Examples of confusion of choice can be found from light-bulbs to mobile phone contracts. Walk into your average electrical department store, go to the light bulb counter and ask yourself - "Do I really need a choice between 200 lightbulbs and bewildering array of styles, plug formats, power outputs, swirly bits of glass, shapes etc? Didn't we use to have less choice and wasn't it easier to make a decision then?"

This abundance of choice is not designed for your convenience but to prevent you from making comparison. It's the same with the plethora of designed for you mobile phone contracts or insurance instruments or ... the list is long. Why else do you think we now have a vibrant price comparison industry countering this.

Association: one of my favourite examples of manipulation is to try and install a hidden meaning to an activity i.e. to create an association between this particular brand and either a lifestyle choice or some other implied benefit. If you're lucky, turning an ordinary activity into a status symbol can reap huge dividends. This sort of manipulation can be most easily recognised by switching on the TV and watching adverts - most of which rarely discuss the activity itself but imply a consequences of choosing this particular brand. Using this brand of soap will transform you into a glamorous person, whisked away to shower in a tropical forest surrounded by other glamorous people? The use of this deodorant will make you instantly appealing to huge numbers of the opposite sex? The purpose of these acts is not to cause confusion but to fundamentally add a hidden utility to a particular brand of the activity and to disassociate it from the rest.

Complexity: Another tactic is to reduce certainty through the introduction of visible engineering i.e. make the device look more complex than it is. It's actually a combination of confusion of choice, association and complexity which turned the humble vacuum cleaner into a space age construction. It doesn't matter that the activity is ubiquitous, well defined and commodity like nor that the latest range of cleaners may be no better at cleaning. Today, vacuums have new properties such as "doesn't lose suction", they use visible engineering and a bewildering array of choice and associations to lifestyle. All of this is designed to persuade consumers that there's more to a vacuum cleaner than cleaning the floor. Kerching!

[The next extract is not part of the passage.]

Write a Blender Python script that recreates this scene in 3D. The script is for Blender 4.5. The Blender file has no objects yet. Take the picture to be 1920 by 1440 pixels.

Bundling: Another favourite of mine is to bundle many activities together. For example, the iPhone is not a phone but a wide range of activities bundled into a single device - calculator, phone, camera, calendar, alarm clock, browser, email, time recorder, map etc. Bundling provides ample opportunities for confusion and dissociation, i.e. you can't easily compare one smart phone to another and certainly not the pricing tariff of a standard phone to a smart phone. However, through Android, Google has aggressively commoditised most of these bundled activities with the use of open source and open ecosystems and hence cornered Apple into a very high risk, constant innovation game. So as well as tactics to counter commoditisation, you can also use counter tactics to force it and your competitors into tricky positions.

I've always been a big fan of Apple, however this is the second time in my opinion that they've been seriously outmaneuvered and the root causes of this appear to be the same - a poor understanding of change and how to play the game. They're great at innovation but that's only part of the battle. Time will of course tell, but I don't see Apple's future as rosy.

I won't go on as there's a whole mass of techniques and counter techniques in this space. However to the question can you slow or reverse commoditisation - well you can certainly persuade consumers of this.